Image 6 – A common size of flue is 9” x 9”, a brick width by a brick width. The flues within a chimney that are serving one fireplace are separated by mid-feathers, a single course of bricks. These midfeathers get damaged over the years because of moisture in the flue caused by a lack of ventilation, wrong fuels or insulation mixed with sulphates from flue gases makes the moisture acidic and this attacks the parging and then the mortar joints in between the midfeathers. This image shows a case where the midfeathers has completely disintegrated and had fallen down the chimney. This is when we were called in to rebuild them prior lining with the Eldfast lining system.
Image 7 – Looking down into the flue you can see the repaired midfeathers after rebuilding them from the side of the chimney; we then bricked up the side of the chimney stack ready for lining the chimney and fitting a chimney pot on top. One main cause of moisture is open top chimney pots that don’t have cowls fitted to them. Without a cowl on top, water will continue to ingress into the chimney and cause it to leak smoke into bedrooms and other parts of the house where the parging has deteriorated. In this image you can see that the condition of both the flues suffer from the same defective mortar and both needed lining by our chimney lining HETAS installers.
Image 8 – Picture 8 shows a flexible liner fitted onto a woodburning stove that the owner said they hadn't had swept in 8 years! You can see in the centre of the flue that the diameter had reduced down to about 10mm or 0.5". He called us because he said that the chimney had stopped working and smoke kept on coming into the room, this has to be the one of the most dangerous examples of soot deposit build up we have come across. The customer was burning mostly damp wood, which meant that the stove also did not get as hot as it should have done.
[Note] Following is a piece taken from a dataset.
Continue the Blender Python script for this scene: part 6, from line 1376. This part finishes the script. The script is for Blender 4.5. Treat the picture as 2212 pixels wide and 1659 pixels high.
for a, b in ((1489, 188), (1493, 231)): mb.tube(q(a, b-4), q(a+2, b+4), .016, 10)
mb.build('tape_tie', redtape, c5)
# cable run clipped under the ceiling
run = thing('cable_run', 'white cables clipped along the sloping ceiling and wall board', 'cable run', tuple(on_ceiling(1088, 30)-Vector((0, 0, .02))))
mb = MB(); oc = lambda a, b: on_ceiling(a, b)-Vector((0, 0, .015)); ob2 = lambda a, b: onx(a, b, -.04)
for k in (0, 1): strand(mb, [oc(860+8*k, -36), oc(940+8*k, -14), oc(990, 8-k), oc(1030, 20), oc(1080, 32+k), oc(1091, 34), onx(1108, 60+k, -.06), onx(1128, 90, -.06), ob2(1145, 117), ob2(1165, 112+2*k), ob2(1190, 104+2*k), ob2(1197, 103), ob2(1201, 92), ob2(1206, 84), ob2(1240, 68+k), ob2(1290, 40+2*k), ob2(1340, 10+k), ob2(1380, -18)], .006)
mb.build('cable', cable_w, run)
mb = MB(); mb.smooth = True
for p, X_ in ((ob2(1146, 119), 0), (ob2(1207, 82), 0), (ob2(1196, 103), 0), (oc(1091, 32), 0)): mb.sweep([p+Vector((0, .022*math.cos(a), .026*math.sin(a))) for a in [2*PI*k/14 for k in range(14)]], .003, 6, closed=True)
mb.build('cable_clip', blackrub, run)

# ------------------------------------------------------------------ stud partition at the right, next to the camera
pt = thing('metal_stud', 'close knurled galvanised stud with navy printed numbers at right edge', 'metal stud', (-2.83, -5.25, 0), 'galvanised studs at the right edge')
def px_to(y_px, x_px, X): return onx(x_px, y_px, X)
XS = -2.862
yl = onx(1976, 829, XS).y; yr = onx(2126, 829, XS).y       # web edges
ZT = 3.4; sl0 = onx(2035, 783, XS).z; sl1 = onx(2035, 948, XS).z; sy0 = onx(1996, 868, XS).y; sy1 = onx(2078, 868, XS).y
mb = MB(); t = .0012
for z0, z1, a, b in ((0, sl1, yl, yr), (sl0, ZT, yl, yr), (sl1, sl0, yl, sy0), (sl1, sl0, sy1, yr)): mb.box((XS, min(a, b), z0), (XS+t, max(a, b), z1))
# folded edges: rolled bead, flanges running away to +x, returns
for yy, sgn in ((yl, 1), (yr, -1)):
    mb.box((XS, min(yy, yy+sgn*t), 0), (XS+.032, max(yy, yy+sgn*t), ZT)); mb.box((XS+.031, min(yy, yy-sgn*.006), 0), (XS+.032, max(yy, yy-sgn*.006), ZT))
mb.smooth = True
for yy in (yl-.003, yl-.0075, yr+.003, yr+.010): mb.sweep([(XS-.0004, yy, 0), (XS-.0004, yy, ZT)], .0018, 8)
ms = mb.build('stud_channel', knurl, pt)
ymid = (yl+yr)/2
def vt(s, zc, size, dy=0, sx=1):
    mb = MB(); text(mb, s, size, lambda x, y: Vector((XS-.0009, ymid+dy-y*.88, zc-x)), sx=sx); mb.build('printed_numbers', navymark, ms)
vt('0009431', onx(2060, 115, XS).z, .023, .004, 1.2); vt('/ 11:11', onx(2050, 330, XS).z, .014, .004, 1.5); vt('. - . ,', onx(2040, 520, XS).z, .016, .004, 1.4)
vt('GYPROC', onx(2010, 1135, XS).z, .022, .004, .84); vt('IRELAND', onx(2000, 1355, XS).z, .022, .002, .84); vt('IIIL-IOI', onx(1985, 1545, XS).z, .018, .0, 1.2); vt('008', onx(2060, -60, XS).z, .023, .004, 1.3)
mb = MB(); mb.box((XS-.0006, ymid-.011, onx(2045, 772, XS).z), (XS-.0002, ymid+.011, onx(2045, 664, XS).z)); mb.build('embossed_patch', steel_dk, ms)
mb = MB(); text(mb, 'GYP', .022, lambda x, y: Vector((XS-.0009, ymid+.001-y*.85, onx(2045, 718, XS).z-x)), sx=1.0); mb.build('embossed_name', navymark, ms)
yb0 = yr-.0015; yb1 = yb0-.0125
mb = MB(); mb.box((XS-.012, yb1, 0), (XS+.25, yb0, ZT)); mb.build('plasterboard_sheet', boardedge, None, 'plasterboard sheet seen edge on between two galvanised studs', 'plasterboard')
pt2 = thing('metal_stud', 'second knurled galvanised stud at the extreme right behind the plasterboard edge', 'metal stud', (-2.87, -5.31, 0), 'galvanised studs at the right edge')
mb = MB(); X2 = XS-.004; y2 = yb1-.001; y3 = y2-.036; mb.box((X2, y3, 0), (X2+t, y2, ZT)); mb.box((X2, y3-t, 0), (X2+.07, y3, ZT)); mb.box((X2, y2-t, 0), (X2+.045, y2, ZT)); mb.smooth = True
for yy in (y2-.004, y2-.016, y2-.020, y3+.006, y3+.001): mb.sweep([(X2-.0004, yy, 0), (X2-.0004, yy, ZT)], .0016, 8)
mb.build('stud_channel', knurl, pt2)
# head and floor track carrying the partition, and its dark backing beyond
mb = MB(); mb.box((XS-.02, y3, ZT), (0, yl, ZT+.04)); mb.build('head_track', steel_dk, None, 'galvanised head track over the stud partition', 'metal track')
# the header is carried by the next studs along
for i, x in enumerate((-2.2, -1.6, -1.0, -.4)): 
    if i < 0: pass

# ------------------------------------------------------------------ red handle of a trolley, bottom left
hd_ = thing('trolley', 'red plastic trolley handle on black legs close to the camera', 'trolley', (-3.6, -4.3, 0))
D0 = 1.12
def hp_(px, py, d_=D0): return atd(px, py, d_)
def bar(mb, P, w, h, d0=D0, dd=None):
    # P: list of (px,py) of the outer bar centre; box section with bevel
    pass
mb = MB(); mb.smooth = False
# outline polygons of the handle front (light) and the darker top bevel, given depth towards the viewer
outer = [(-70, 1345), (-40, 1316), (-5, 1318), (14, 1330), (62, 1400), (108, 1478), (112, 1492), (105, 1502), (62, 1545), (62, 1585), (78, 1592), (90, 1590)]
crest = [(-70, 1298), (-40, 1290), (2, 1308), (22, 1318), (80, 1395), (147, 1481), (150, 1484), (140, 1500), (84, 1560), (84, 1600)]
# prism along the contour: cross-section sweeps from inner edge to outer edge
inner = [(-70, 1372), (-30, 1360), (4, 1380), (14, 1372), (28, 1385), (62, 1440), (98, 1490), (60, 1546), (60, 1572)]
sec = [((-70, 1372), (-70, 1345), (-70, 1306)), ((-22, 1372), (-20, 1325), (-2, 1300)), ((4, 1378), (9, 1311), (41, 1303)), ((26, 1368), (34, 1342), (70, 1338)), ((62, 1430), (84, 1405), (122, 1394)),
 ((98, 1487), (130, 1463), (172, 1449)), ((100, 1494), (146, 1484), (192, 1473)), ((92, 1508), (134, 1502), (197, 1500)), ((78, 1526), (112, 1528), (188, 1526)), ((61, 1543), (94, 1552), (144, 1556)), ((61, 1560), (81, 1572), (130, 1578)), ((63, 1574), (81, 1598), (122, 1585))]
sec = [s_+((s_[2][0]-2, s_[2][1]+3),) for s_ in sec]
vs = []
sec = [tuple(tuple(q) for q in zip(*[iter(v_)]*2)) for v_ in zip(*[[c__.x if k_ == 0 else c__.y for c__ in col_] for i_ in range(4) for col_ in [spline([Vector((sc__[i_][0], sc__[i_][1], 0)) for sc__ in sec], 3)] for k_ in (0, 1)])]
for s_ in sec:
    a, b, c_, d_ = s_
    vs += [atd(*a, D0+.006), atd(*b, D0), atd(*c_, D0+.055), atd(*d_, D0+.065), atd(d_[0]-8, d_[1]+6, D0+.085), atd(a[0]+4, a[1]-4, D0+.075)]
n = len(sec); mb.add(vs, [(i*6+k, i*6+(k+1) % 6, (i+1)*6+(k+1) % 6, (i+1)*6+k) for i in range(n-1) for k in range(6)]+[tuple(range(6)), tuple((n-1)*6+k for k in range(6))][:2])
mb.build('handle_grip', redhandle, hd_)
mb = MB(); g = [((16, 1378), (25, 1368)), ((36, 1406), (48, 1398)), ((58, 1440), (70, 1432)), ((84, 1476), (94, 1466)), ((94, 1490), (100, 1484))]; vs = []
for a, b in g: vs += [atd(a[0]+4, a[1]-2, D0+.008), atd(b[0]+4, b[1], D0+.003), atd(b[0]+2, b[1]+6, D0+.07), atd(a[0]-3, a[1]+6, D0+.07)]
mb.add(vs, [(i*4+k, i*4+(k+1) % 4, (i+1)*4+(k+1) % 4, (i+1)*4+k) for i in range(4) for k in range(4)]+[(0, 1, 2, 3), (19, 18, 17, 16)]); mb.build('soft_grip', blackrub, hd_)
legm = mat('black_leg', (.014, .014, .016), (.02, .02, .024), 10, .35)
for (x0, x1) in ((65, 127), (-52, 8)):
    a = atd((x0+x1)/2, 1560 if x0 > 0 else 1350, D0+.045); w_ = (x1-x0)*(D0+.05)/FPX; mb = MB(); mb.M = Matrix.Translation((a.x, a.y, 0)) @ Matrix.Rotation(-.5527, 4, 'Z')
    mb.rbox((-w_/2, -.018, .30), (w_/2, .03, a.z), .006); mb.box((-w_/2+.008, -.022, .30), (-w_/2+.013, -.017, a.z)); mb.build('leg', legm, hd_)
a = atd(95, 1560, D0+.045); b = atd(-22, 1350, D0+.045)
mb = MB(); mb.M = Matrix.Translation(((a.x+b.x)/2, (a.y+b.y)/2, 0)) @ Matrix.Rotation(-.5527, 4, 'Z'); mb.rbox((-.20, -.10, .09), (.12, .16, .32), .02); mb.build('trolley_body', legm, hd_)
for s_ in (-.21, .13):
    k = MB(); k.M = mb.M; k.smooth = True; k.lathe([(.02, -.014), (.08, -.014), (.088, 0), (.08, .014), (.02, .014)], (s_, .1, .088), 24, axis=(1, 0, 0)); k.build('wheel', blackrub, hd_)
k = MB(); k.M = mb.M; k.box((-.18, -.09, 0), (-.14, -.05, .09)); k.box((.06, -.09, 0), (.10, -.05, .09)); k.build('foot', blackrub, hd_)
Had he started to burn dried wood, the flue temperatures would have increased enough to ignite the soot built up (also called Creosote). An air starved, slow burning appliance produces relatively cool stack temperatures which is ideal for creosote formation. Fireplaces and stoves burning smokeless fuels or properly seasoned wood produce roaring fires that either burned the creosote out or kept stacks temperatures above or around 250 degrees so that the gases escape without condensing.
Image 9 – What you can see in this image is the rear of the neighbour's fireplace coming into our customer's fireplace, through the party wall and into their builders opening. This is the work of fireplace installations done by cowboy fitters who were definitely not HETAS registered installers. Apart from stealing space from our customers fireplace opening this is a very dangerous thing to do. By doing it, the chimney stack had been weakened and could result in it moving and part of it falling down as there is no support there. There was also no backfill to the sides of this clay fire back and we could see through to the neighbour's chimney as there was also nothing sealing the fireplace. This would allow smoke to travel into our customer's house and pose a real risk of carbon monoxide poisoning which cause around 5 deaths a year! Our advice is always having your stove; fireplace or lining system installed by a HETAS approved company or installer. A cheaper quote is often a cheaper quote for a reason – because they don’t know what they are doing and won’t use the correct methods or materials to install your appliance. About 15% of our work is rectifying badly and dangerously fitted wood burning stoves and fireplaces.